そして「人間椅子」は、椅子職人の醜男が自身の生き様を淡々と語っていくところは原作と同じながら、やはり自らも醜いといって憚らないその容姿が本作ではシッカリと描かれているところに注目でしょうか。楳図かずおや我らがコガシン先生にも通じる、「あの時代」の劇画でしか味わうことのできない妙にリアルな”醜さ”がタマりません。それともう一点、本作の結末なのですが、自分の記憶とチと違っていたので思わず乱歩の原作を読み返してしまいました。こちらは少しばかり改変がなされてい、都市伝説的な終わり方になっているところが味わい深い。原作のいかにも「欺された」という爽快な読後感ももちろんイイのですが、ホラーっぽい余韻を残した本作の改編もなかなかのもの。

そして気色悪さでは「芋虫」も相当のもので、妻がうなされる悪夢の描写が凄い。
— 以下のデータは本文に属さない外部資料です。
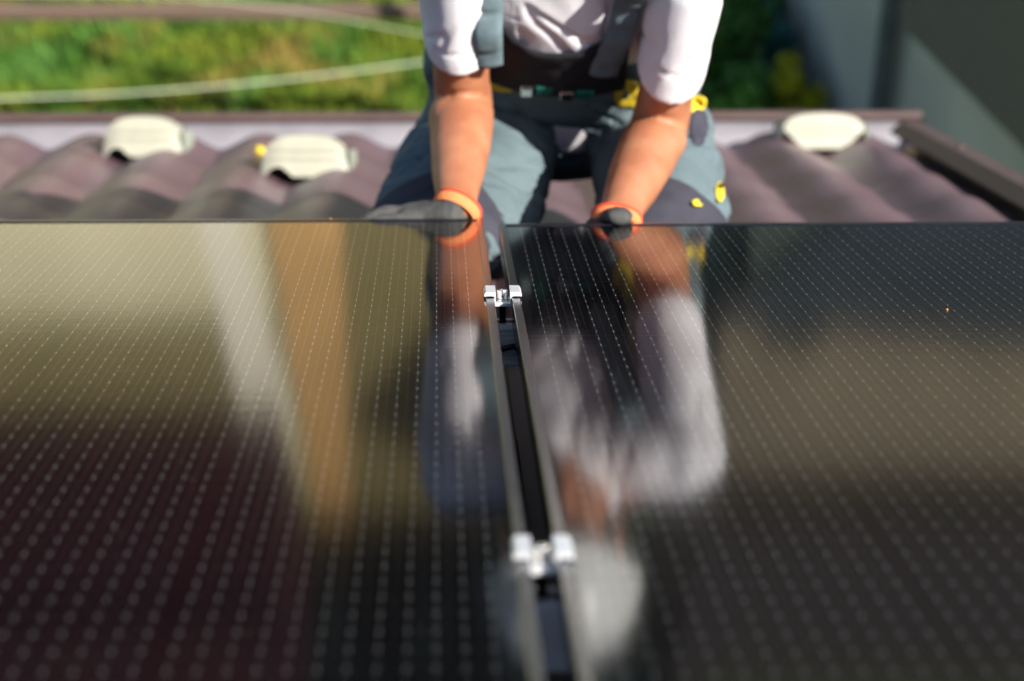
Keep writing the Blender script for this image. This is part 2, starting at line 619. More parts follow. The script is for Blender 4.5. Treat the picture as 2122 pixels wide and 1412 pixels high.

ネッチリと妻の内心が描かれてい、最後に夫がアレしてしまうシーンの醸し出す虚無感の美しさ、おそろしさ、――これまた「白昼夢」と並ぶトラウマ級の傑作といえるのではないでしょうか。

「お勢地獄」は、巻末に収録された池上遼一の「お勢登場」と比較しながら未読するべき一編で、「お勢登場」は池上御大の描き出す毒婦の美しさがまずキモ。見開きとページ運びに繊細な意識を凝らした展開が素晴らしく、毒婦が旦那をアレしてしまうシーンを二ページでダイナミックに描いた構成と、ご臨終となった旦那の姿をデーン! とこれまた見開きで描ききったところが凄い。読後感は妙にアッサリとしている池上版「お勢」に比較すると、石川御大の「お勢」は”地獄”とある通りに、お勢の「その後」を加えて毒婦の行く末を気色悪く活写した最後のページは、いたいけな子供であれば失禁してしまう可能性もまたなきにしもあらず、というほどに壮絶な仕上がりで魅せてくれます。

「押絵と旅する男」は、件の男の静かな狂気が淡々と単純なコマ割で描かれる構成で、収録作の石川御大の作品の中では一番おとなしめ。そういう意味では一番原作の雰囲気をうまく伝えている一編といえるかもしれません。

真崎守の『巡礼萬華鏡』は、いかにも懐かし風味の感じられる劇画タッチと、今の時代ではやや古くさくも感じられるコマ割の構成ながら、ひばり感溢れるキャラ描写の展開に相反して、ラストは幻想的なシーンで美しく幕を閉じる構成が秀逸です。

すでにこの妖美劇画館は三巻目も読了済みなのですが、この中でどれか一冊、ということになれば、やはり本作ということになるような気がします。「パノラマ島奇談」を収録した美しくもあやかしの描写がステキだった一巻ももちろん素晴らしいのですが、キワモノをまさに極めたという意味では、もっとも乱歩らしくて気色悪い、そして良い子にトラウマを植え付けるという意味では石川球太の作品をズラリと取りそろえた本作が一番のオススメといえるでしょう。乱歩ファンも、そしてキワモノマニアの好事家にも是非是非。